Render the material again word for word, skipping the pictures in it.

******************************

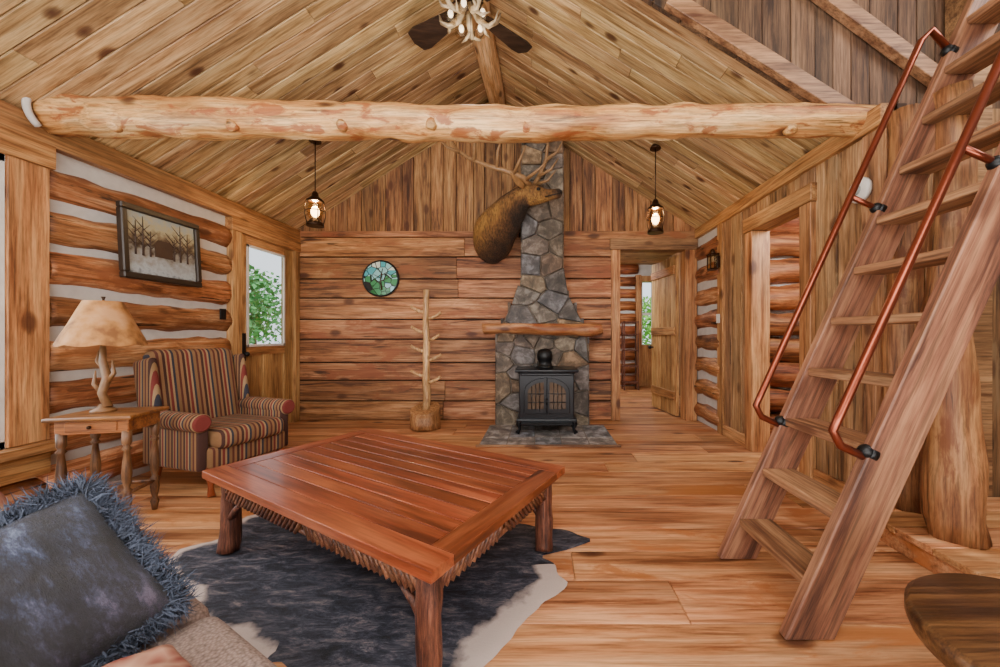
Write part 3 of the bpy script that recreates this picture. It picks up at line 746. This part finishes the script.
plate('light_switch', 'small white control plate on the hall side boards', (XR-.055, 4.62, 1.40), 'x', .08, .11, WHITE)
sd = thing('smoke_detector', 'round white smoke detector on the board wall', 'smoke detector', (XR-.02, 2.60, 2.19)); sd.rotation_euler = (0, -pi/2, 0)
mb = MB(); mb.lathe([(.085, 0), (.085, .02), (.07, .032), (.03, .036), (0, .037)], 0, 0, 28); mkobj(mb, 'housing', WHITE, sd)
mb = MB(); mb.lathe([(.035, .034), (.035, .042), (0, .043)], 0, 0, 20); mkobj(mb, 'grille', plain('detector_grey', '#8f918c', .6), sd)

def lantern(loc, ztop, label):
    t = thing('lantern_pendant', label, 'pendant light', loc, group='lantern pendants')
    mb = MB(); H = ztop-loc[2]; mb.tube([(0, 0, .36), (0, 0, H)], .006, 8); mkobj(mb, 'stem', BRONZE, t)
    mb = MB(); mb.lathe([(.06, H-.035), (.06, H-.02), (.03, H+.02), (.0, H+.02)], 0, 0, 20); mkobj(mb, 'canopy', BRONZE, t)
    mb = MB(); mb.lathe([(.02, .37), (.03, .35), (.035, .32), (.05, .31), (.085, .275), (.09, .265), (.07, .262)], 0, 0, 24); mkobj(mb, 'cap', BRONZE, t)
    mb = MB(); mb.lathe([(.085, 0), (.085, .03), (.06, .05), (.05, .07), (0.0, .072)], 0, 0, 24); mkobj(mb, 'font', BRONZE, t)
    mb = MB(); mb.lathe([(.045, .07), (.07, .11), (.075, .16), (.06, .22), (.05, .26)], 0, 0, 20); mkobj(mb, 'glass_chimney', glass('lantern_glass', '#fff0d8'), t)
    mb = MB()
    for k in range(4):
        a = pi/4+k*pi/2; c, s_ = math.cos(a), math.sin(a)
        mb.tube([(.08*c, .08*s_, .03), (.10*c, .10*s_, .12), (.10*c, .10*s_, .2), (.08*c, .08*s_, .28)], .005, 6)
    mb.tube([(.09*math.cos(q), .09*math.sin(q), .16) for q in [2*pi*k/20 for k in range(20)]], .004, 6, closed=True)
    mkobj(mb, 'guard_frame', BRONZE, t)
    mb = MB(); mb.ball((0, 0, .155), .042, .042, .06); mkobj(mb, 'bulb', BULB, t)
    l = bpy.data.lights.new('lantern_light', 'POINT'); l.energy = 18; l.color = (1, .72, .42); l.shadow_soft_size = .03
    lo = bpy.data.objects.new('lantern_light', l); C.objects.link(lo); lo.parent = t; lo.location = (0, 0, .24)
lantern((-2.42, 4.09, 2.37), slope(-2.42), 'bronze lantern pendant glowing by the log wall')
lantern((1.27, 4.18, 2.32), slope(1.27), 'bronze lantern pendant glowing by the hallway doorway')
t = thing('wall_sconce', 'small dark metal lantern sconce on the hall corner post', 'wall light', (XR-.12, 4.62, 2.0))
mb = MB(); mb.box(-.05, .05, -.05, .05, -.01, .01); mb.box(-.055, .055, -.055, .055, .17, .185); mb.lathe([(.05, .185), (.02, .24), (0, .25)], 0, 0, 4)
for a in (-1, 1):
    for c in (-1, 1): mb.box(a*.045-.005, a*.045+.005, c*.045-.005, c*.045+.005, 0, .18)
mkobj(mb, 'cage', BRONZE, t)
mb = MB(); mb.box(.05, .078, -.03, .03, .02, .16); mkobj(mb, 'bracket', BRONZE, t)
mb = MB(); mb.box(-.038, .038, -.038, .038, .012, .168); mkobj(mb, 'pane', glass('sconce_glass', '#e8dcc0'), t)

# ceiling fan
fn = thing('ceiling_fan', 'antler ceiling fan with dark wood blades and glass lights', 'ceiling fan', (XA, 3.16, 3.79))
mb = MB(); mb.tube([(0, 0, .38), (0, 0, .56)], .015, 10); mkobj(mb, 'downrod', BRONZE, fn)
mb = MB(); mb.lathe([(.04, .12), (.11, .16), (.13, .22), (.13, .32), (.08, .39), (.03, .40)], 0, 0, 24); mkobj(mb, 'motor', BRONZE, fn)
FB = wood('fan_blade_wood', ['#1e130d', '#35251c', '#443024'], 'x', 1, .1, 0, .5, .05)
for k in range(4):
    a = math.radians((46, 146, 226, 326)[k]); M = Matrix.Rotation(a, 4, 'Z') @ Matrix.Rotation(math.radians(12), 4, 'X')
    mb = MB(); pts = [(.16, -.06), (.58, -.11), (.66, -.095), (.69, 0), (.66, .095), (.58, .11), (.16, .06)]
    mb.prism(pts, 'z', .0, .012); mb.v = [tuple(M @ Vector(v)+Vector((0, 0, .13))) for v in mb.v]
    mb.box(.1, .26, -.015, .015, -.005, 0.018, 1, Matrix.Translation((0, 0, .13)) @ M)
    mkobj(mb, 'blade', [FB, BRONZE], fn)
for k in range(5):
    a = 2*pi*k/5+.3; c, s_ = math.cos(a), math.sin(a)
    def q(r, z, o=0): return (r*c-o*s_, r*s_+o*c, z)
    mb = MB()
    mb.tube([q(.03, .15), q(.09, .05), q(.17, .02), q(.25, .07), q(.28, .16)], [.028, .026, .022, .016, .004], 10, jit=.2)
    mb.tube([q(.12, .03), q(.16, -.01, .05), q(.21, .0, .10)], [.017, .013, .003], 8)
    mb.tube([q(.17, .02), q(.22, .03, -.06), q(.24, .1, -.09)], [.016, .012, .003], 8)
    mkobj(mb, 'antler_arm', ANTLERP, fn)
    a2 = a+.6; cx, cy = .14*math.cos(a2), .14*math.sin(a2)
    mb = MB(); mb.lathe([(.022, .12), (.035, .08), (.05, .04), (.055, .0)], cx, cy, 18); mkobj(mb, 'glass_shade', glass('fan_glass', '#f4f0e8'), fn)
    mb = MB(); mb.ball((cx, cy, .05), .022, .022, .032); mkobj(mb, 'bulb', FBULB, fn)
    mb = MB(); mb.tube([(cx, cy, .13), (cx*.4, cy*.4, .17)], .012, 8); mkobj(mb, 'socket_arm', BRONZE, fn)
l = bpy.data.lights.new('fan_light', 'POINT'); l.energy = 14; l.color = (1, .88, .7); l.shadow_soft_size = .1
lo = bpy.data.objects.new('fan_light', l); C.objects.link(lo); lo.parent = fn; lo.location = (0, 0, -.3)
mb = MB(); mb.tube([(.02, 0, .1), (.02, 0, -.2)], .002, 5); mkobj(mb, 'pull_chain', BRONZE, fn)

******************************

Output:
Write part 3 of the bpy script that recreates this picture. It picks up at line 746. This part finishes the script.
plate('light_switch', 'small white control plate on the hall side boards', (XR-.055, 4.62, 1.40), 'x', .08, .11, WHITE)
sd = thing('smoke_detector', 'round white smoke detector on the board wall', 'smoke detector', (XR-.02, 2.60, 2.19)); sd.rotation_euler = (0, -pi/2, 0)
mb = MB(); mb.lathe([(.085, 0), (.085, .02), (.07, .032), (.03, .036), (0, .037)], 0, 0, 28); mkobj(mb, 'housing', WHITE, sd)
mb = MB(); mb.lathe([(.035, .034), (.035, .042), (0, .043)], 0, 0, 20); mkobj(mb, 'grille', plain('detector_grey', '#8f918c', .6), sd)

def lantern(loc, ztop, label):
    t = thing('lantern_pendant', label, 'pendant light', loc, group='lantern pendants')
    mb = MB(); H = ztop-loc[2]; mb.tube([(0, 0, .36), (0, 0, H)], .006, 8); mkobj(mb, 'stem', BRONZE, t)
    mb = MB(); mb.lathe([(.06, H-.035), (.06, H-.02), (.03, H+.02), (.0, H+.02)], 0, 0, 20); mkobj(mb, 'canopy', BRONZE, t)
    mb = MB(); mb.lathe([(.02, .37), (.03, .35), (.035, .32), (.05, .31), (.085, .275), (.09, .265), (.07, .262)], 0, 0, 24); mkobj(mb, 'cap', BRONZE, t)
    mb = MB(); mb.lathe([(.085, 0), (.085, .03), (.06, .05), (.05, .07), (0.0, .072)], 0, 0, 24); mkobj(mb, 'font', BRONZE, t)
    mb = MB(); mb.lathe([(.045, .07), (.07, .11), (.075, .16), (.06, .22), (.05, .26)], 0, 0, 20); mkobj(mb, 'glass_chimney', glass('lantern_glass', '#fff0d8'), t)
    mb = MB()
    for k in range(4):
        a = pi/4+k*pi/2; c, s_ = math.cos(a), math.sin(a)
        mb.tube([(.08*c, .08*s_, .03), (.10*c, .10*s_, .12), (.10*c, .10*s_, .2), (.08*c, .08*s_, .28)], .005, 6)
    mb.tube([(.09*math.cos(q), .09*math.sin(q), .16) for q in [2*pi*k/20 for k in range(20)]], .004, 6, closed=True)
    mkobj(mb, 'guard_frame', BRONZE, t)
    mb = MB(); mb.ball((0, 0, .155), .042, .042, .06); mkobj(mb, 'bulb', BULB, t)
    l = bpy.data.lights.new('lantern_light', 'POINT'); l.energy = 18; l.color = (1, .72, .42); l.shadow_soft_size = .03
    lo = bpy.data.objects.new('lantern_light', l); C.objects.link(lo); lo.parent = t; lo.location = (0, 0, .24)
lantern((-2.42, 4.09, 2.37), slope(-2.42), 'bronze lantern pendant glowing by the log wall')
lantern((1.27, 4.18, 2.32), slope(1.27), 'bronze lantern pendant glowing by the hallway doorway')
t = thing('wall_sconce', 'small dark metal lantern sconce on the hall corner post', 'wall light', (XR-.12, 4.62, 2.0))
mb = MB(); mb.box(-.05, .05, -.05, .05, -.01, .01); mb.box(-.055, .055, -.055, .055, .17, .185); mb.lathe([(.05, .185), (.02, .24), (0, .25)], 0, 0, 4)
for a in (-1, 1):
    for c in (-1, 1): mb.box(a*.045-.005, a*.045+.005, c*.045-.005, c*.045+.005, 0, .18)
mkobj(mb, 'cage', BRONZE, t)
mb = MB(); mb.box(.05, .078, -.03, .03, .02, .16); mkobj(mb, 'bracket', BRONZE, t)
mb = MB(); mb.box(-.038, .038, -.038, .038, .012, .168); mkobj(mb, 'pane', glass('sconce_glass', '#e8dcc0'), t)

# ceiling fan
fn = thing('ceiling_fan', 'antler ceiling fan with dark wood blades and glass lights', 'ceiling fan', (XA, 3.16, 3.79))
mb = MB(); mb.tube([(0, 0, .38), (0, 0, .56)], .015, 10); mkobj(mb, 'downrod', BRONZE, fn)
mb = MB(); mb.lathe([(.04, .12), (.11, .16), (.13, .22), (.13, .32), (.08, .39), (.03, .40)], 0, 0, 24); mkobj(mb, 'motor', BRONZE, fn)
FB = wood('fan_blade_wood', ['#1e130d', '#35251c', '#443024'], 'x', 1, .1, 0, .5, .05)
for k in range(4):
    a = math.radians((46, 146, 226, 326)[k]); M = Matrix.Rotation(a, 4, 'Z') @ Matrix.Rotation(math.radians(12), 4, 'X')
    mb = MB(); pts = [(.16, -.06), (.58, -.11), (.66, -.095), (.69, 0), (.66, .095), (.58, .11), (.16, .06)]
    mb.prism(pts, 'z', .0, .012); mb.v = [tuple(M @ Vector(v)+Vector((0, 0, .13))) for v in mb.v]
    mb.box(.1, .26, -.015, .015, -.005, 0.018, 1, Matrix.Translation((0, 0, .13)) @ M)
    mkobj(mb, 'blade', [FB, BRONZE], fn)
for k in range(5):
    a = 2*pi*k/5+.3; c, s_ = math.cos(a), math.sin(a)
    def q(r, z, o=0): return (r*c-o*s_, r*s_+o*c, z)
    mb = MB()
    mb.tube([q(.03, .15), q(.09, .05), q(.17, .02), q(.25, .07), q(.28, .16)], [.028, .026, .022, .016, .004], 10, jit=.2)
    mb.tube([q(.12, .03), q(.16, -.01, .05), q(.21, .0, .10)], [.017, .013, .003], 8)
    mb.tube([q(.17, .02), q(.22, .03, -.06), q(.24, .1, -.09)], [.016, .012, .003], 8)
    mkobj(mb, 'antler_arm', ANTLERP, fn)
    a2 = a+.6; cx, cy = .14*math.cos(a2), .14*math.sin(a2)
    mb = MB(); mb.lathe([(.022, .12), (.035, .08), (.05, .04), (.055, .0)], cx, cy, 18); mkobj(mb, 'glass_shade', glass('fan_glass', '#f4f0e8'), fn)
    mb = MB(); mb.ball((cx, cy, .05), .022, .022, .032); mkobj(mb, 'bulb', FBULB, fn)
    mb = MB(); mb.tube([(cx, cy, .13), (cx*.4, cy*.4, .17)], .012, 8); mkobj(mb, 'socket_arm', BRONZE, fn)
l = bpy.data.lights.new('fan_light', 'POINT'); l.energy = 14; l.color = (1, .88, .7); l.shadow_soft_size = .1
lo = bpy.data.objects.new('fan_light', l); C.objects.link(lo); lo.parent = fn; lo.location = (0, 0, -.3)
mb = MB(); mb.tube([(.02, 0, .1), (.02, 0, -.2)], .002, 5); mkobj(mb, 'pull_chain', BRONZE, fn)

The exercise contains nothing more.